If you are still not convinced, think about this, if high efficiency solar panels were the best possible option, wouldn’t you think the designers of large utility scale projects would use them? Afterall, the sharpest financing minds have evaluated these projects and products used to build them. Read below.

3. The most important CRITERIA to watch… “Bankability.”

Make sure your solar system has solar panels and inverters with warranties from manufacturers that will be around to honor the warranties. In large utility scale projects, this is referred as “bankable” manufacturers. Investors and lenders conduct extensive due diligence into these manufacturers.
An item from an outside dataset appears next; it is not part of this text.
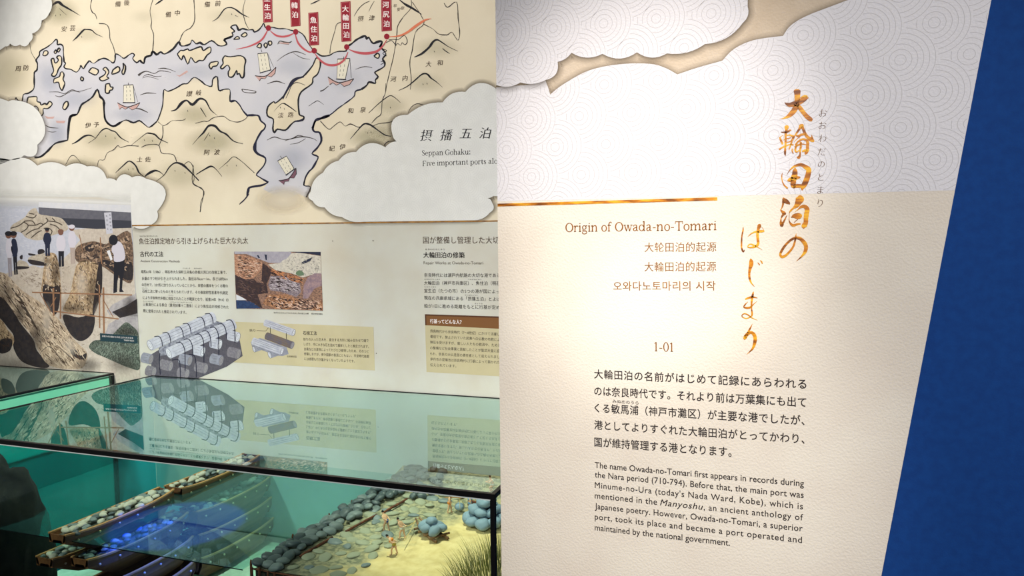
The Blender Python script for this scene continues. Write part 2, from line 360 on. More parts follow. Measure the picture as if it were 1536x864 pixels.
EAST = [(571, 69.5), (573, 73), (579, 81), (574, 88), (577, 94), (576, 100), (567, 105.5), (562, 109), (567, 115), (563, 120), (563, 125), (553.6, 123), (550, 128), (542, 134), (533, 137), (531, 144.5), (519, 154), (507, 162.5), (494, 173), (480, 178), (473, 181), (469, 192), (472, 197.6), (479.5, 199), (482, 211), (475.6, 222), (468, 230.5), (477, 235), (474, 243), (468, 253), (463.5, 257), (458, 266.6), (455.6, 278), (466, 280.6), (459, 296)]
SOUTH = [(402.5, 273.6), (388, 265), (385, 261), (396, 248), (398, 237), (387, 231), (382, 224), (384, 212), (391.6, 198), (396, 194), (398, 187.5), (391, 181), (388, 174), (382, 172.7), (372.5, 173), (370.6, 173), (364, 165.5), (359.7, 158), (352.7, 151), (345, 152), (345, 135), (336, 134), (328, 135), (326, 115.5), (319, 119), (317.5, 129.5), (308, 127), (302, 122), (291, 116), (281.6, 125), (274, 126), (264, 132), (252, 137), (245.6, 135), (244, 157), (239, 174), (234.7, 182.7), (224, 191), (216.7, 186.6), (209, 181), (200, 184), (189, 180), (180, 184), (169.5, 189.5), (158.6, 181), (156, 165), (155.5, 151), (150, 145), (146, 134), (139, 145), (130, 152), (122, 157.5), (115.6, 171.6), (106, 174.7), (103, 189), (101.6, 207.5), (100, 210.6), (83, 215), (72, 226), (61, 235), (51.6, 236)]
f = Flat(YW); f.poly(NORTH + EAST[1:] + [(448, 291), (428, 297), (410, 292), (395, 284)] + SOUTH); f.build('sea_print', sea_m, mural, 2)
for x, y, rx, ry, a in ((432, 240, 34, 26, .6), (75, 115, 22, 30, .6), (300, 108, 60, 18, .4), (198, 172, 36, 14, .6), (120, 150, 36, 16, .4), (440, 100, 40, 20, .4), (520, 120, 30, 24, .4), (85, 200, 18, 26, .7)): f = Flat(YW).wash(x, y, rx, ry, a * .5); f.build('sea_shading', blue_wash, mural, 3)
f = Flat(YW); f.wash(425, 300, 46, 24, .9); f.build('sea_fade', cream_wash, mural, 3.5)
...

These projects are financed by the smartest financiers like Wells Fargo, Bank of America, US Bank, Morgan Stanley, JP Morgan, etc. Nothing can doom a solar project faster than selecting non bankable equipment. The same solar panels that are use to install on the rooftop of a commercial building are the same used to build utility scale solar power plants.
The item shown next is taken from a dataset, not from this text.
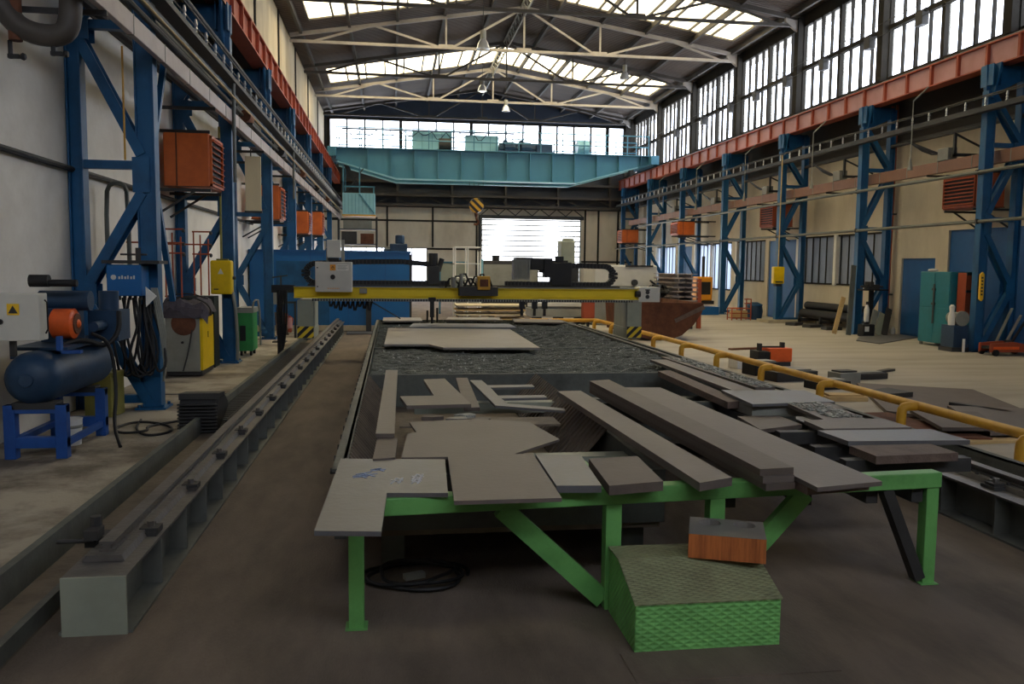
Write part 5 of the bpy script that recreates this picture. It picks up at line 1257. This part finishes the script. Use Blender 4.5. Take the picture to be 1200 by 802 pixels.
# black pipe rack
pr_ = thing('pipe_rack', 'low floor rack below the lower windows holding black tubes', 'rack', (13.8, 25.2, 0))
for y in (23.4, 25.2, 26.6): MB().box(13.5, 14.25, y - .05, y + .05, .1, .2).box(13.5, 13.56, y - .05, y + .05, 0, .3).build('rack_arm', 'dgrey', pr_)
for i, (x, z, r, l) in enumerate(((13.75, .36, .15, 'front black tube on the low rack below the windows'), (14.08, .34, .13, 'rear black tube on the low rack below the windows'), (13.9, .62, .13, 'topmost black tube on the low rack below the windows'))):
    o = MB().cyl((x, 23.2, z), (x, 26.8, z), r, n=20).build('black_tube', 'black', smooth=True); tag(o, l, 'tube', 'black tubes on the rack')
for i, y in enumerate((23.9, 24.9, 25.9)):
    o = MB().cbox((13.2 - .1 * i, y, .05), (.5, .35, .1), .3 * i).build('scrap_bar', 'dgrey'); tag(o, ['nearest', 'middle', 'farthest'][i] + ' dark scrap piece on the floor in front of the black tubes', 'scrap')
# pendant box
pb = thing('pendant_control', 'yellow pendant control box hanging on a cable before the third right column', 'control box', (12.2, 25.5, 1.35))
MB().box(12.0, 12.36, 25.4, 25.6, 1.36, 1.9).build('box_body', 'yellow2', pb, bevel=.03); MB().cyl((12.18, 25.5, 1.9), (12.18, 25.5, 5.4), .018).build('cable', 'wood', pb); MB().box(12.06, 12.3, 25.39, 25.4, 1.4, 1.44).build('button_row', 'dgrey', pb); MB().box(12.08, 12.28, 25.42, 25.58, 1.28, 1.36).build('cable_plug', 'black', pb)
# orange wire rack, blue bin
ow = thing('wire_rack', 'small orange wire rack on the floor by the right wall', 'rack', (12.4, 28.6, 0))
m1 = MB()
for x in (11.9, 12.25, 12.6): 
    for y in (28.4, 28.8): m1.tube([(x, y, 0), (x, y, .42 if x < 12.5 else .75)], .022, 6)
for z in (.08, .25, .42): m1.tube([(11.9, 28.4, z), (12.6, 28.4, z), (12.6, 28.8, z), (11.9, 28.8, z), (11.9, 28.4, z)], .02, 6)
for z in (.6, .75): m1.tube([(12.35, 28.4, z), (12.6, 28.4, z), (12.6, 28.8, z)], .02, 6)
m1.build('frame', 'copper', ow); MB().box(11.95, 12.5, 28.45, 28.75, .1, .34).build('basket', 'wood', ow)
bb = thing('blue_sack_bin', 'dark blue round topped bin next to the orange wire rack', 'bin', (13.0, 29.0, 0)); MB().lathe((13.0, 29.0, 0), [(.26, 0), (.3, .3), (.26, .55), (.12, .62)], 16).build('bin_body', 'blue_dk', bb, smooth=True); MB().lathe((13.0, 29.0, .5), [(.28, 0), (.29, .03), (.27, .05)], 16).build('bin_rim', 'blue', bb)
# yellow-orange cabinet on blue stand
yc = thing('orange_tank', 'orange yellow upright tank on a blue stand beside the fourth right column', 'tank', (12.2, 32.0, 0))
MB().box(11.85, 12.5, 31.8, 32.4, .55, 1.5).build('tank_body', 'labelo', yc, bevel=.06); MB().box(11.8, 12.55, 31.75, 32.45, .42, .56).box(11.95, 12.4, 31.79, 31.8, .8, 1.3).build('tank_trim', 'black', yc)
MB().box(11.75, 12.75, 31.7, 32.5, 0, .32).box(11.8, 12.1, 31.8, 32.4, .3, .44).build('stand', 'booth', yc, bevel=.02)
MB().cyl((12.2, 32.1, 1.5), (12.2, 32.1, 2.3), .06).build('vent_pipe', 'dgrey', yc)
for i, (x, y) in enumerate(((13.5, 31.8), (13.6, 26.6))):
    pass
# rust trough
rt = thing('rusty_trough', 'big rusty half round scrap trough beside the right gantry leg', 'trough', (6.4, 21, 0))
prof = []
for q in range(13): a = PI + (PI / 2) * q / 12 if False else 0
sec = [(7.75, .95), (7.7, .7), (7.5, .4), (7.2, .14), (6.9, .02), (6.4, .02), (6.1, .1), (6.03, .95)]
inn = [(x + (.03 if i >= 5 else -.03 if i < 4 else 0), z + .03) for i, (x, z) in enumerate(sec)]
loop = sec + [(a, b if i not in (0, 7) else .95) for i, (a, b) in list(enumerate(inn))[::-1]]
m1 = MB()
for i in range(len(sec) - 1):
    (a0, b0), (a1, b1) = sec[i], sec[i + 1]; (c0_, d0), (c1, d1) = inn[i], inn[i + 1]
    d0 = min(d0, .95); d1 = min(d1, .95)
    m1.prism([(a0, b0), (a1, b1), (c1, d1), (c0_, d0)], 20.3, 23.5, 'Y')
m1.build('shell', 'rust', rt)
MB().prism(sec, 20.27, 20.3, 'Y').build('end_wall', 'rust', rt); MB().prism(sec, 23.5, 23.53, 'Y').build('end_wall', 'rust', rt)
MB().bar((7.0, 20.24, .5), (7.75, 20.24, .85), .04, .1).build('lug', 'edge', rt)
MB().bar((6.1, 20.25, .93), (7.72, 20.25, .93), .05, .05).build('rim', 'rust', rt)
# stack of profiles behind the trough
for lv in range(7):
    for c in range(2):
        x = 8.15 + c * .42; z = .78 + lv * .135
        o = MB().ibar((x + .2, 24 - .1 * (lv % 2), z), (x + .2, 25.8, z), .36, .125, .018, .02); o = o.build('steel_profile', 'pipew')
        tag(o, ['lowest', 'second', 'third', 'fourth', 'fifth', 'sixth', 'topmost'][lv] + ' rusty steel profile in the ' + ('left' if c == 0 else 'right') + ' column of the stack behind the trough', 'steel profile', 'stack of steel profiles')
ts = thing('stack_trestle', 'dark trestle carrying the stack of steel profiles', 'trestle', (8.5, 25.5, 0))
for y in (24.3, 25.4): MB().box(8.1, 9.0, y, y + .12, .6, .71).build('top_beam', 'dgrey', ts); MB().box(8.15, 8.27, y, y + .12, 0, .6).box(8.83, 8.95, y, y + .12, 0, .6).build('leg', 'dgrey', ts)
pp = MB().bar((9.1, 24.2, .02), (9.15, 24.4, 1.5), .12, .1, (0, 1, 0)).build('stack_stanchion', 'copper'); tag(pp, 'brown upright stanchion at the right of the profile stack', 'post')
dk = thing('shredded_scrap', 'dark heap of scrap between grey machine and profile stack', 'scrap', (7.9, 23.9, 0))
m1 = MB(); r5 = random.Random(2)
for q in range(40): m1.cbox((7.75 + r5.uniform(-.25, .25), 24 + r5.uniform(-.2, .3), .95 + r5.uniform(0, .45) * (1 - abs(q % 5 - 2) / 4)), (.2, .12, .05), r5.uniform(0, 3), r5.uniform(-1, 1), r5.uniform(-1, 1))
m1.build('scrap_pieces', 'black', dk, kind='stuff'); MB().box(7.45, 8.05, 23.8, 24.4, 0, .95).build('scrap_bin', 'dgrey', dk)
# grey machine
gm = thing('grey_machine', 'long pale grey machine housing behind the right end of the gantry', 'machine', (7.2, 26, 0))
MB().box(6.3, 8.35, 26, 27.6, 1.2, 1.9).build('housing', 'lgrey', gm, bevel=.05); MB().box(6.2, 8.6, 25.9, 27.7, 0, 1.2).build('machine_bed', 'mgrey', gm, bevel=.03)
MB().box(7.3, 8.2, 25.95, 26.0, 1.84, 1.9).cyl((7.6, 25.99, 1.35), (7.6, 25.9, 1.35), .1).box(8.3, 8.42, 26.2, 26.6, 1.3, 1.5).build('machine_fitting', 'dgrey', gm)

# floor stock on the right near the barrier
def fl(name, poly, z0, z1, m, label, cat='steel plate', group='stock on the right floor'):
    o = MB().prism(poly, z0, z1).build(name, m); return tag(o, label, cat, group)
fl('steel_plate', [(6.15, 9.7), (7.2, 12.2), (8.6, 11.4), (7.9, 9.3), (6.9, 8.6)], .0, .05, 'plate3', 'large brown steel sheet lying lowest on the right floor beyond the barrier')
fl('steel_plate', [(6.35, 8.1), (7.3, 8.1), (8.0, 9.5), (7.05, 9.8)], .05, .09, 'plate', 'brown steel plate on the large sheet, near the barrier foot')
fl('steel_plate', [(5.85, 8.2), (6.5, 8.15), (6.95, 9.1), (6.2, 9.3)], .09, .13, 'plate3', 'rust edged steel plate on top of the pile right of the barrier')
fl('steel_plate', [(5.8, 8.05), (6.3, 8.0), (6.1, 9.6), (5.72, 9.6)], .0, .05, 'rust', 'narrow rusty plate right behind a bent barrier foot')
fl('steel_bar', [(7.25, 10.05), (7.35, 10.05), (7.6, 9.3), (7.5, 9.3)], .05, .09, 'dgrey', 'thin dark bar lying on the large brown sheet', 'metal bar')
fl('steel_bar', [(6.6, 10.3), (6.7, 10.3), (6.85, 9.85), (6.75, 9.85)], .05, .085, 'dgrey', 'short dark bar on the left part of the large brown sheet', 'metal bar')
fl('wood_board', [(5.82, 7.9), (6.6, 7.95), (6.62, 8.1), (5.84, 8.1)], 0, .03, 'wood', 'pale wooden batten under the near edge of the plate pile', 'board')
fl('wood_board', [(5.93, 10.75), (6.5, 10.7), (6.6, 11.0), (5.98, 11.1)], 0, .06, 'wood', 'pale wooden board lying beyond the barrier, left of the plate pile', 'board')
fl('wood_board', [(5.98, 10.8), (6.47, 10.75), (6.55, 10.95), (6.02, 11.03)], .06, .085, 'wood', 'upper pale wooden board lying on the other board', 'board')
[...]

Wiki-Solar has done the work for you by compiling a ranking of the most popular solar panel manufacturers for utility scale solar projects as of the end of 2014. So, make sure the solar panel for your commercial solar system is on the list below.

Leading suppliers of modules for utility-scale solar power plants

  1. First Solar 4.6 GW
  2. Yingli Solar 1.2 GW
  3. Hanwha / QCELLS, 1.1 GW
  4. Suntech 1.0 GW
  5. Canadian Solar 0.9 GW
  6. SunPower, 0.8 GW
  7. Trina, 0.8 GW
  8. Jinko, 0.8 GW
  9. JA Solar, 0.5 GW
  10. Kyocera, 0.4

Note: 1 GW = 1,000 MW = 1,000,000 kWp (STC)


  1. SMA, 1.7 GW
  2. Schneider Electric, 0.7 GW
  3. SunGrow, 0.6 GW
  4. Santerno, 0.4 GW
  5. ABB, 0.4 GW

4. The real efficiency you need to care about… the economic efficiency.
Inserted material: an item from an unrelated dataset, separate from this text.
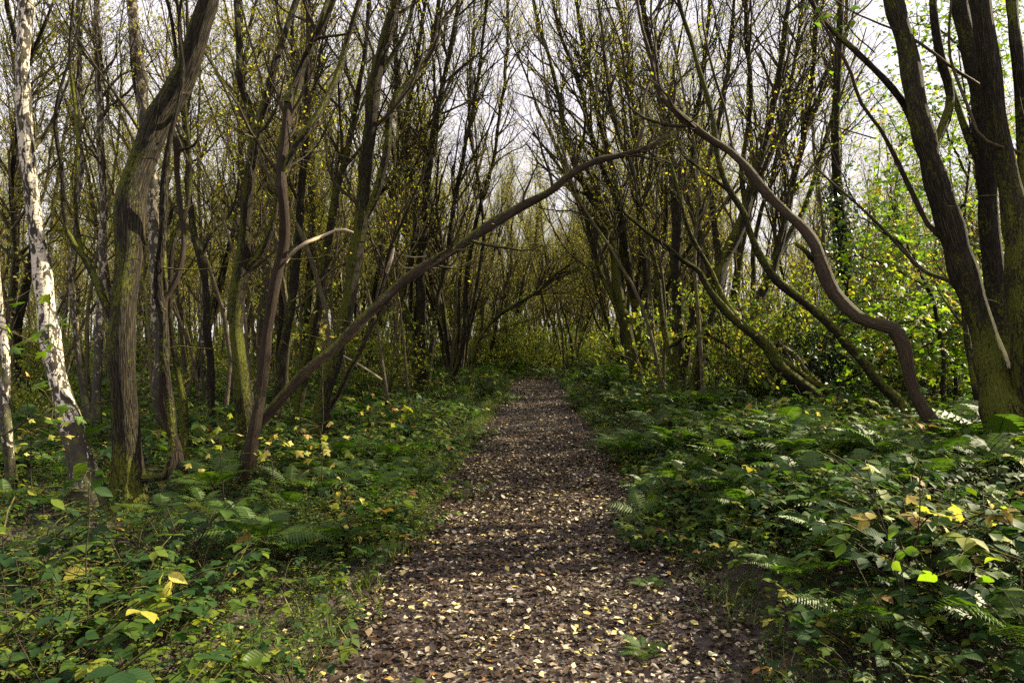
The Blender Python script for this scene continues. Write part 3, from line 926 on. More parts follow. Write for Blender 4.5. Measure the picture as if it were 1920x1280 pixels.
W('willow_tree', 'dark upright trunk between the verge clump and the trunk leaning right', 'tree',
  [('trunk', [(1276, 705, 38), (1274, 640, 32), (1272, 570, 30), (1268, 500, 27), (1270, 430, 25), (1262, 360, 22), (1254, 280, 19), (1240, 200, 16), (1224, 110, 14), (1206, 20, 12), (1198, -20, 11)], 13, 14, 'willow'),
   ('stem', [(1284, 690, 18), (1296, 600, 18), (1306, 500, 17), (1312, 400, 15), (1300, 310, 13), (1306, 220, 12), (1320, 120, 10), (1330, 0, 9)], 13.4, 14.5, 'willow', True),
   ('stem', [(1262, 700, 16), (1246, 620, 16), (1236, 540, 15), (1222, 470, 14), (1204, 400, 13), (1190, 330, 11), (1160, 250, 10), (1140, 160, 9), (1128, 60, 8), (1120, -20, 7)], 13.5, 14.5, 'mossy', True)],
  'willow', twig=(11, 2.2, 7, 1.0, 4, 0.32), t0=0.25, leaf=1.0)
W('willow_tree', 'thick dark trunk leaning right behind the two fallen mossy stems', 'tree',
  [('trunk', [(1304, 715, 34), (1314, 660, 30), (1326, 610, 30), (1340, 550, 30), (1358, 490, 32), (1384, 430, 30), (1402, 370, 27), (1420, 310, 24), (1440, 240, 20), (1456, 160, 17), (1470, 80, 15), (1480, 0, 13), (1484, -30, 12)], 12, 13, 'willow'),
   ('limb', [(1310, 640, 16), (1290, 625, 15), (1270, 640, 13), (1256, 650, 8)], 12.1, 12.6, 'mossy', False),
   ('limb', [(1345, 540, 16), (1340, 470, 15), (1330, 390, 14), (1326, 300, 12), (1345, 220, 11), (1362, 130, 10), (1372, 30, 9), (1376, -20, 8)], 12.3, 13, 'willow', False),
   ('limb', [(1400, 380, 16), (1392, 320, 14), (1402, 240, 12), (1410, 160, 11), (1400, 80, 10), (1396, -10, 9)], 12.6, 13, 'willow', False)],
  'willow', twig=(9, 2.0, 7, 0.9, 4, 0.32), t0=0.3, leaf=0.9)
W('willow_tree', 'dark trunk fanning into upright rods behind the long mossy fallen stems', 'tree',
  [('trunk', [(1378, 710, 30), (1392, 650, 26), (1410, 600, 24), (1428, 550, 24), (1448, 500, 23), (1466, 440, 22), (1478, 370, 19), (1496, 300, 17), (1512, 220, 15), (1524, 120, 13), (1530, 20, 11), (1532, -20, 10)], 13.5, 14.5, 'willow'),
   ('stem', [(1400, 640, 14), (1402, 560, 13), (1404, 480, 13), (1420, 400, 12), (1446, 320, 11), (1462, 230, 10), (1486, 130, 9), (1500, 10, 8)], 14, 15, 'willow', False),
   ('stem', [(1450, 500, 16), (1480, 430, 14), (1510, 370, 12), (1530, 300, 11), (1560, 210, 10), (1576, 110, 9), (1584, 0, 8)], 14, 15, 'willow', False)],
  'willow', twig=(12, 2.2, 8, 1.0, 4, 0.32), t0=0.25, leaf=0.9)
W('fallen_tree', 'mossy stem slanting up leftwards from the twin foot at the right verge', 'tree',
  [('trunk', [(1530, 745, 34), (1492, 715, 30), (1462, 690, 32), (1440, 650, 28), (1410, 622, 25), (1376, 596, 22), (1342, 560, 19), (1322, 530, 15), (1310, 508, 12), (1280, 490, 11), (1250, 465, 10), (1222, 445, 9), (1196, 424, 8), (1168, 396, 7), (1164, 370, 6), (1148, 335, 5)], 10.2, 10.8, 'mossy'),
   ('stem', [(1552, 735, 20), (1520, 712, 19), (1490, 690, 18), (1462, 672, 14)], 10.4, 10.6, 'mossy', True),
   ('limb', [(1400, 615, 14), (1372, 580, 14), (1352, 545, 13), (1330, 500, 12), (1306, 462, 11), (1290, 430, 10), (1276, 380, 9), (1262, 320, 8), (1240, 270, 7)], 10.5, 11, 'mossy', False)],
  'mossy', twig=(3, 0.9, 4, 0.5, 0, 0.3), t0=0.6, leaf=0.2)
W('fallen_tree', 'long bright mossy stem sloping from foot by the crooked trunk up to the left', 'tree',
  [('trunk', [(1690, 760, 26), (1655, 722, 25), (1620, 680, 25), (1590, 650, 24), (1560, 612, 23), (1520, 580, 23), (1480, 548, 22), (1450, 518, 22), (1425, 480, 20), (1406, 440, 18), (1392, 400, 17), (1366, 352, 16), (1348, 300, 15), (1336, 220, 13), (1310, 130, 12), (1284, 40, 10), (1270, -20, 9)], 9.0, 10, 'mossy'),
   ('limb', [(1400, 420, 12), (1380, 380, 10), (1340, 340, 9), (1306, 312, 8), (1280, 290, 6)], 9.6, 10, 'willow', False)],
  'mossy', twig=(7, 1.5, 6, 0.7, 3, 0.3), t0=0.6, leaf=0.5)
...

The ratio of dollars to electricity generation. How much does it cost to generate 1 kWh? (Kilowatt Hour) The key here is to compare apples to apples. To do so, you can use the U.S. Department of Energy tool to produce an energy forecast, or use a more sophisticated tool such as PVSyst, Helioscope, or others. But beware of forecasts not generated by a third party (aka generated by solar panel manufacturers). So, to calculate this ratio simply divide the cost to install your solar system by the forecast kWh generation for the first 12 months.

5. DO I get a Flash test report for the specific solar panels to be installed on my project?

A solar flash test measures the output performance of a solar panel at industry standard conditions. At K12 Solar we have the solar panel manufacturer send us the flash test results for every single solar panel we install.  We share this report with any customer who is interested. This is a way to ensure our customers are getting what they pay for by verifying all panels are within the tolerance. A solar module tolerance is the specified range within which a solar panel will either over-perform or under-perform its rated power at STC. All modules we install are positive tolerance. Power tolerance can vary greatly from solar panel to solar panel, so make sure the panels being installed for your project are all positive tolerance.

6. Where are the solar panels manufactured?

Some customers do not want to have Chinese solar panels. But keep this in mind, 8 out of the 10 most used solar panels for utility scale projects are from Asian companies. Remember, these are “bankable” manufacturers and have been vetted by the sharpest investors. Also to consider, because a company is headquartered in the U.S., does not mean the products are manufactured in the U.S. for example SunPower.

7. Who’s behind the solar panel manufacturer?

Customers are sometimes fixed on “not Chinese” and they usually forget to ask who owns or is behind the solar manufacturer. For example, it is not highly advertised that 66% of SunPower is owned by an French Oil company, Total. For some this can be negative, but not for others.


I hope these comparison frameworks will help you decide if the solar panel your solar installer is proposing is good enough for your project.